A camada de pó que democraticamente cobre todos os livros
O jazz pode soar no Auditório 1.º de Maio, enquanto, poucos metros mais acima, um grupo coral se dedica à interpretação do cante e pelo meio dos comes e bebes de Braga a Associação de Zés Pereiras de Basto dedica-se aos bombos. E enquanto o rap anima o Palco 25 de Abril, há quem prefira levar os putos ao carrocel ou a tirar fotografias com os Zés Pereira que volta e meia percorrem o recinto.
Aos militantes mais intelectualizados oferece a Festa do Livro debates que podem girar à volta da segunda edição do “Forte de Peniche – Memória, Resistência e Luta” (José Pedro Soares anunciou que no próximo sábado, dia 9, se inaugura em Peniche um monumento em homenagem aos presos políticos) ou sobre o livro de Bruno Drweski “A Nova Rússia é ‘de direita’ ou ‘de esquerda’”.

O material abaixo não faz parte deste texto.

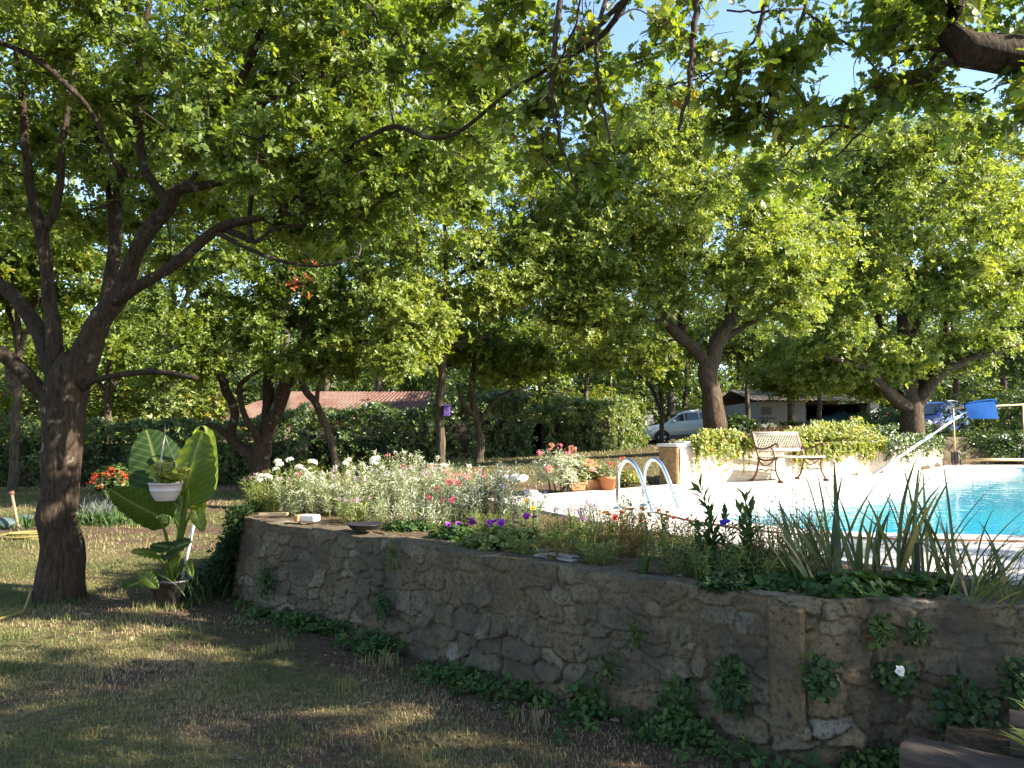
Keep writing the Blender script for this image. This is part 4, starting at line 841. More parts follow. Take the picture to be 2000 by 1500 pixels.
def garage():
    d = 33.0; x0, x1, x2 = P(1482, 800, d)[0], P(1574, 800, d)[0], P(1712, 800, d)[0]; z0 = float(gz(x1, d)); ez = 3.05
    root = thing('garage', 'grey rendered garage with an old tiled roof and a dark open car bay', 'garage', (x1, d + 2, z0)); zc = (z0 + ez) / 2
    mb = MB(); mb.box(((x0 + x1) / 2, d + .1, zc), (x1 - x0, .2, ez - z0)); mb.box((x0 + .1, d + 2.7, zc), (.2, 5, ez - z0)); mb.box((x1 - .1, d + 2.7, zc), (.2, 5, ez - z0)); mb.box(((x0 + x2) / 2, d + 5.3, zc), (x2 - x0, .2, ez - z0)); mb.box((x2 + .1, d + 2.7, zc), (.2, 5, ez - z0)); mb.build('wall', M['greywall'], root)
    mb = MB(); mb.box(((x1 + x2) / 2, d + 5.15, zc - .1), (x2 - x1 - .1, .06, ez - z0 - .3)); mb.box(((x1 + x2) / 2, d + 2.6, ez - .12), (x2 - x1 - .1, 5, .05)); mb.build('bay_shade_lining', M['bayshade'], root)  # near-black sheets stand in for the shade inside the open bay
    mb = MB(); mb.box((x2 - .12, d + .1, zc), (.34, .3, ez - z0)); mb.build('pillar', M['whitewall'], root)
    mb = MB(); tiled_roof(mb, (x0 - .4, d - .5, ez), (x2 + .6, d - .5, ez), (x2 + .6, d + 3, ez + .62), (x0 - .4, d + 3, ez + .62), 26); tiled_roof(mb, (x2 + .6, d + 6, ez), (x0 - .4, d + 6, ez), (x0 - .4, d + 3, ez + .62), (x2 + .6, d + 3, ez + .62), 26); mb.build('roof', M['oldtile'], root)
    w = MB(); wx, wz = P(1497, 803, d)[0], P(1497, 803, d)[2]; w.box((wx, d - .005, wz), (.42, .03, .34)); f = w.build('window', M['greyboard'], root)
    g = MB(); g.box((wx, d - .022, wz), (.34, .01, .26)); g.build('pane', M['glassdark'], f)
    s = MB(); s.box((wx, d - .04, wz - .3), (.7, .1, .07)); s.build('ledge', M['greyboard'], root)
garage()
def white_house():
    d = 48.0; x = P(1452, 780, d)[0]; z0 = float(gz(x, d)); root = thing('white_house', 'sunlit white house corner glimpsed through trees left of the garage', 'house', (x, d, z0))
    mb = MB(); mb.box((x, d + 2, z0 + 1.2), (2.6, 4, 2.7)); mb.build('wall', M['whitewall'], root); mb = MB(); tiled_roof(mb, (x - 1.7, d - .4, z0 + 2.5), (x + 1.7, d - .4, z0 + 2.5), (x + 1.7, d + 2, z0 + 3.1), (x - 1.7, d + 2, z0 + 3.1), 12); mb.build('roof', M['oldtile'], root)
    mb = MB(); mb.box((x + .5, d - .02, z0 + 1.3), (.8, .05, 1.9)); mb.build('door', M['greyboard'], root)
white_house()
def slat_fence():
    a, b = G(1228, 40, 0)[:2], G(1275, 41, 0)[:2]; z0 = float(gz(*a)); root = thing('slat_fence', 'dark horizontal slat fence at the edge of the drive by the bonnet', 'fence', (a[0], a[1], z0)); c = (a + b) / 2; L = np.linalg.norm(b - a); an = math.atan2(b[1] - a[1], b[0] - a[0])
    mb = MB()
    for k in range(7): mb.box((c[0], c[1], z0 + .15 + k * .2), (L, .03, .16), rot=an)
    mb.build('slats', M['greyboard'], root)
    for q in (a, b): m2 = MB(); m2.box((q[0], q[1] + .06, z0 + .7), (.09, .09, 1.5)); m2.build('post', M['greyboard'], root)
slat_fence()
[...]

Limpando a camada de pó que democraticamente cobre todos os livros à venda, lê-se no livro de Drweski “a história demonstrou que as revoluções nunca morrem realmente e fazem surgir recorrentemente os seus efeitos” e a aí volta a soar o entusiasmo do velho dirigente do Tudeh, capaz de manter o optimismo mesmo com partido ilegalizado e perante o autoritarismo político-religioso do regime iraniano: “Quando se é ilegal toda a gente pode ser membro do partido”.
Na Festa do Avante!, da senhora que dorme a sesta à sombra de um pavilhão, tranquilamente deitada no chão como se fosse a sua casa, até ao bebé a quem a mãe muda a fralda em algum dos espaços criados no recinto, passando pelo jovem em coma alcoólico assistido e transportado pelos bombeiros, pelos jovens que bebem cerveja e saltam a levantar pó frente ao Partido dos Comunistas da Catalunha ou os que se solidarizam com a luta revolucionária bolivariana na Venezuela, todos podem ser ou não ser membros do Partido Comunista Português, porque, como diz António Filipe, “todo o país vem à festa”.
E esse país heterogéneo que passa pela Quinta da Atalaia todos os anos regressa a casa ao fim dos três dias, empurrando o carrinho das crianças dormindo, ajudando a avó rua acima, procurando a saliva que algum álcool a mais secou, com aquilo que Chico Buarque escreveu e Zambujo cantou no sábado, a encerrar o seu concerto no Palco 25 de Abril – a sua primeira vez no cenário principal da festa, depois de três atuações no Auditório 1.º de Maio: “foi bonita a festa, pá, fiquei contente e indo guardo, renitente, um velho cravo para mim”.